A skipper needs a good crew

It’s the summer of 1999, my girlfriend and I are sailing a Hobie Cat 16, about a mile off the coast of Datça in Turkey. We’re in a pack with 5 other Hobie 16, and 1 larger Hobie 18 Pacific, but going noticeably faster than the others.

The 2 guys sailing on the 18 footer are the organizer of the trip, who had been chartering boats for the last 20 years, and a friend of his. As we setup camp on the beach that night that guy asked us how we could have been faster on a smaller boat, given that he was with a pro.

And that’s the story I want to tell: a great skipper with a mediocre crew will get beaten by a good skipper & crew any time. In business, good vision and execution trumps great vision but poor execution.

The story actually started the night before we sailed off, when we all gathered to introduce ourselves. The organizer wanted to make sure at least one person per boat was an experienced sailor so he asked us about our experience. When I said I had sailed small boats since I was 7 or 8, he nodded at my girlfriend and said, “so that’s your crew then”. “Actually she is the skipper” we replied laughing. Not only she started sailing as young as I did, but both of us knew that she’s a better skipper.

When you sail a small boat, the roles are pretty well defined. The skipper controls the helm and the main sail, the crew is in charge of the jib (the front sail) and does ‘the monkey’, hanging on a trapeze outside the boat to stabilize it when the wind speeds up. The skipper manages the direction of the boat, taking in account currents and drift, yet the moment to moment interactions with the boat are actually fairly limited. Once the direction is set, the skipper tacks the sail and that’s pretty much the end of it. In contrast, the crew constantly adjusts the jib or the horizontality of the boat to maximize the speed. And with the higher position, he watches out for gusts of wind by looking at the shapes of the ripples on the water. It requires constant attention to the elements (wind, water and sometimes land).

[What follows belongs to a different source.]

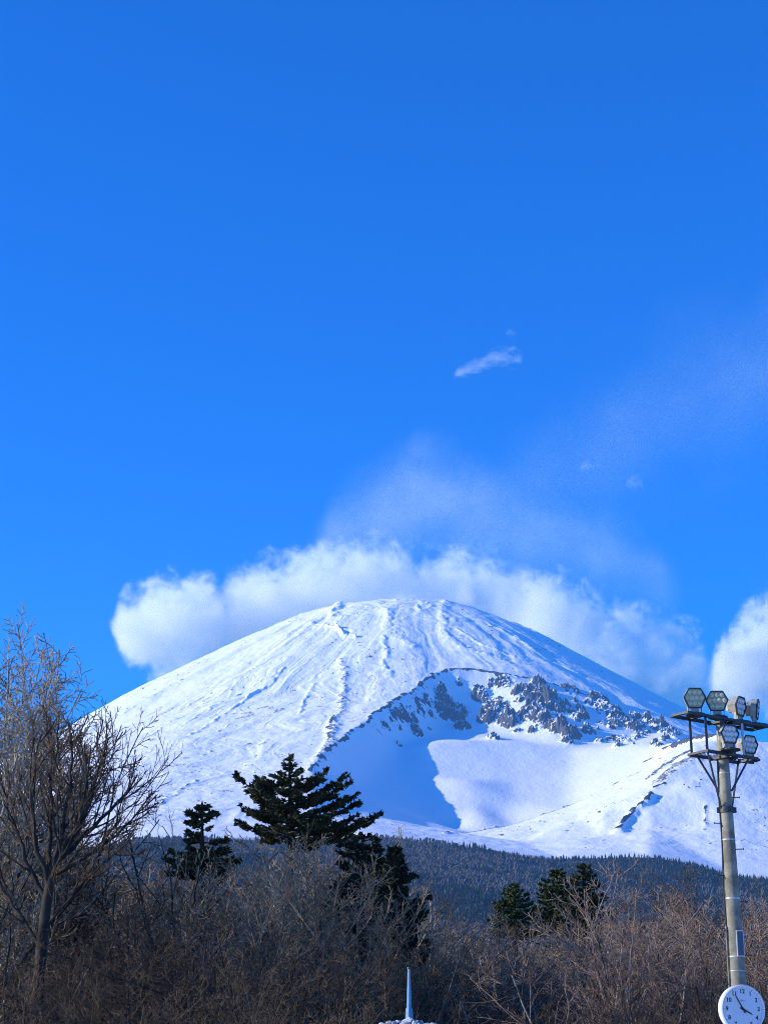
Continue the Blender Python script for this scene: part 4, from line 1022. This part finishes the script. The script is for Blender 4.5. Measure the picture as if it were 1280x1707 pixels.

If a boat was a traditional company, the skipper would be the CEO and the crew the COO; the former’s territory is vision, the latter’s playground is execution.

Operations is a multiplier for vision.

For a software company, operations is a vast domain. It goes from running the service (sysops) to the development processes and the company culture. It’s taking care of everything from keeping your servers alive to how much technical debt your code has. While vision gets talked about in the press and receives the accolades, execution remains in the shadows. Vision is what people see when things go well, execution is often in display when they go poorly.

All good companies understand that good operations is the breeding ground for an even bigger vision. True visionaries know that great ideas have to be well executed to make an impact.

And this goes at every scale of the company; as a manager, you may drive the vision for your project, but you have to pay as much attention to its execution. If not kept under control, technical debt will smother your ability to deliver on your goals. If you spend a lot of time tackling lots of small unrelated issues, there may be more systemic problems you should address. When you ship a great project, don’t think that a clear vision was all it took to be successful. It was most likely also built on solid execution.

So don’t let your focus on the product vision undermine your ability to execute. Every improvement to your operations will multiply the speed at which you can deliver your vision.

PS: the girlfriend in the story is now my wife; we do make a good team together.